Cinquantasette giorni

di Giuseppe Prode

La cabala non c’entra, racconto una storia siciliana, racconto una storia italiana, qualcosa che è accaduto ventinove anni addietro a Palermo e dintorni. Sono gli inizi professionali di un fotografo che dentro aveva (e ha) il sacro fuoco della notizia, i suoi riferimenti sono alti - Letizia Battaglia, Franco Zecchin, e quando iniziò fu gettato nella mischia e iniziò a fotografare tutto. Il tempo ci ha detto poi, che Tony Gentile compose un mosaico che oggi a rivederlo fa venire i brividi; Davide Enia in un racconto prezioso che ci ha regalato per un libro fatto nel 2015, traduce in letteratura quanto abbiamo raccontato con le fotografie. E’ un racconto che inizia nel 1989 con gli esordi professionali di Tony e si arriva fino al 1996, ma c’è un numero che casualmente il nostro ha scoperto e che torna due volte: 57.

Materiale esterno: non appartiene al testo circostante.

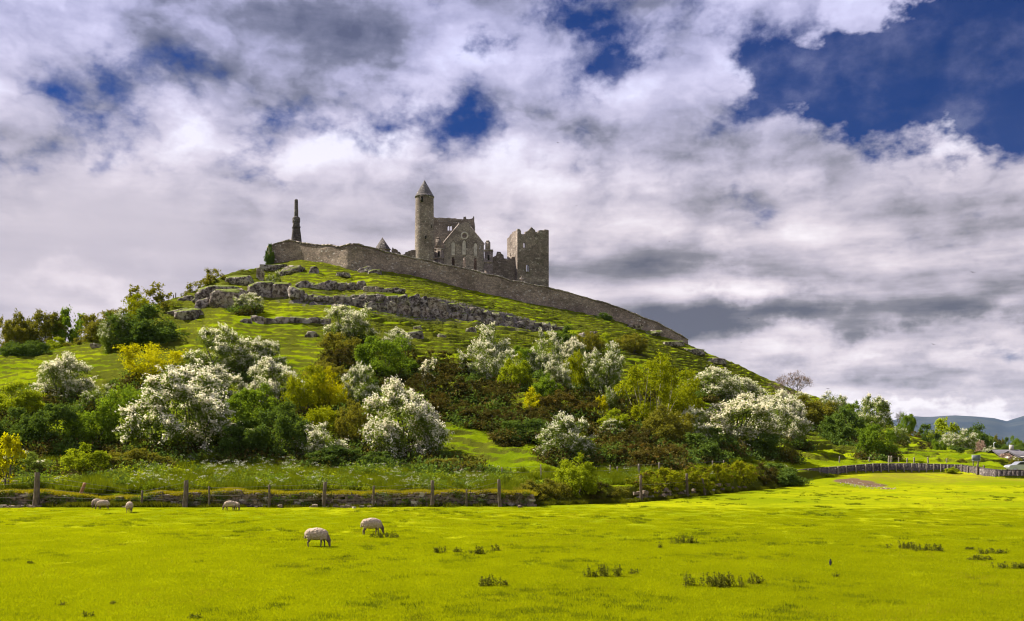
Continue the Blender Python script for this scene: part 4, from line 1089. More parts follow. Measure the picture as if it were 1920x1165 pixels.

Il 27 marzo 1992, a Palermo, durante la presentazione alla stampa della candidatura di Giuseppe Ayala alle elezioni politiche, due amici corsero a dare manforte ai lavori di quel pomeriggio: un momento una frazione di secondo e Giovanni Falcone e Paolo Borsellino, scambiarono qualche parola. Non sapremo mai cosa si dissero, ma i loro volti sono speciali, sorridenti e complici. Gentile era lì, insieme ad altri colleghi e fermarono il momento.

57 giorni dopo, la strage di Capaci. Lo Stato incapace di comprendere cosa fosse successo fece passare altri 57 giorni e via D’Amelio certificò la totale inadeguatezza delle istituzioni a proteggere i suoi servitori, giudici e poliziotti. Il 20 luglio 1992, quello scatto diventò icona e vessillo di legalità. Gaetano Savatteri, nel suo libro Non c’è più la Sicilia di una volta scrive: “Il 1992 segna il prima e il dopo, il momento fondativo della vittoria o della sconfitta dello Stato sulla mafia”, e lui in questo saggio pone il 1992 come anno da dove iniziare un ragionamento sul domani.

Credo che quella domenica d’estate, il 19 luglio, sia una data che decreta la sconfitta dello Stato sullo Stato, semplicemente. E quella fotografia con la quale faccio i conti da ventinove anni, questo mi ha ricordato per molto tempo.

Lo Stato reagì è vero, ma loro già sorridevano da una parete.